A Tale of Two Banks: “Looking Back”

Reprinted here by special permission of the author, Cindy Beckman, a retired Conway High School history teacher who writes local history.

One of the most notable things about modern Conway (besides the roundabouts!) is the large number of banks located in the city. This is a sharp contrast to the 1960s and 1970s when there were only two major full-service banks. They were First National Bank and First State Bank and Trust Company. Both left a large footprint on the city.

First National Bank opened up on the corner of North and Front Street in 1933. This was a bit unusual since most banks were failing about that time. The building there had housed the Farmers State Bank before it declared bankruptcy in 1931. You can still see the name etched at the top of the building that is now First Security Bank.

In the mid-1970s, the bank purchased an entire block to build a new bank. The block was bordered by Court, Prairie, Chestnut and Main Streets. One National Plaza opened June 30, 1975, offering full service banking to its Conway customers. Regions Bank bought First National Bank in 1998 and until recently it was the main tenant at 1 National Plaza.

Salter Properties bought the building in 2013 and remodeled it to become Metro Square Courtyard. Office space is now available on the upper floors while Regions is still on the lower floor. The fountain in front of the building that fascinated children for several generations has been updated and outdoor seating has been added.

First State Bank opened its first location in the former Bank of Conway in 1946. The Bank of Conway had opened in 1890 and was one of the oldest banks in Conway. It too failed during the Depression, closing its doors in 1933 after 43 years of service.

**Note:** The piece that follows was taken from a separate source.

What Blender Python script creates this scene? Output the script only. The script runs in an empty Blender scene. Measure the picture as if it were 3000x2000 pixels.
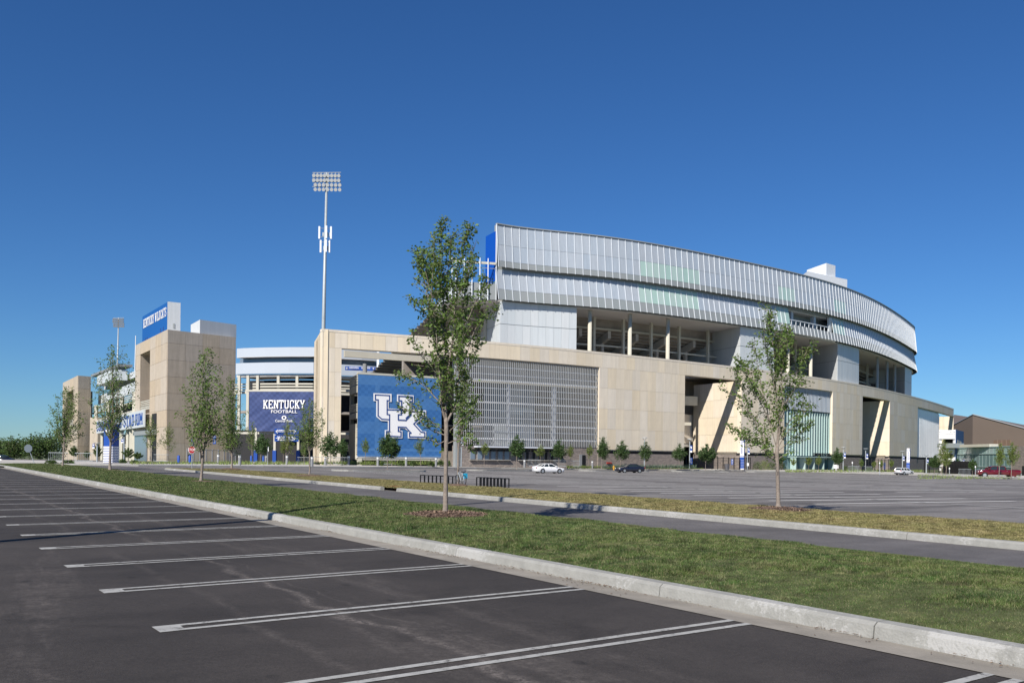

The two-story building that First State Bank occupied in 1946 was one of the first buildings constructed by George Donaghey. It was located at 908 Front Street and had a white stone façade with massive double doors that opened into the lobby. It was a beautiful building that would soon be bookended by a couple of small brick stores on either side. It would be occupied by Heiliger’s Books before it was replaced in the late 1980s. Crossman Printing now occupies the space.

This first location had only three teller windows and was described as being not much bigger than a “hole in the wall.” First State Bank would outgrow it and build a new facility in 1960 on the southwest corner of Front and Oak Streets. A 4,000-square-foot second floor was added in 1973 to accommodate the continued growth into a full-service bank. Today the building houses Conway City Hall.

This is the bank I remember most vividly because my mother worked there as a teller in the mid-1970s. Thomas G. Wilson, who co-founded the bank with W.D. Ketcheside, was the President and Chairman of the Board at this time. Mr. Wilson was a charter member of the Conway Development Corporation and was a leading force in developing the Conway Industrial Park. He served as President of the CDC until 1981 and a street in the Industrial Park is named for him.

Every Christmas, the lobby would be beautifully decorated for the season. All of the bank employees would gather in the lobby for the Christmas photo. The picture would be published in the Log Cabin Democrat as a half-page Christmas card wishing all the
customers a Merry Christmas.

In 1984, First State Bank outgrew the facility at Front and Oak and built a new three-story brick structure where its Eastside Branch had been located at 719 Harkrider. It was also in 1984 that First State Bank became a part of Worthen Banking Corporation. The bank would then become Boatmen’s Bank, Nation’s Bank and then Bank of America. Home Bancshares would occupy the upstairs offices before it eventually occupied the whole building.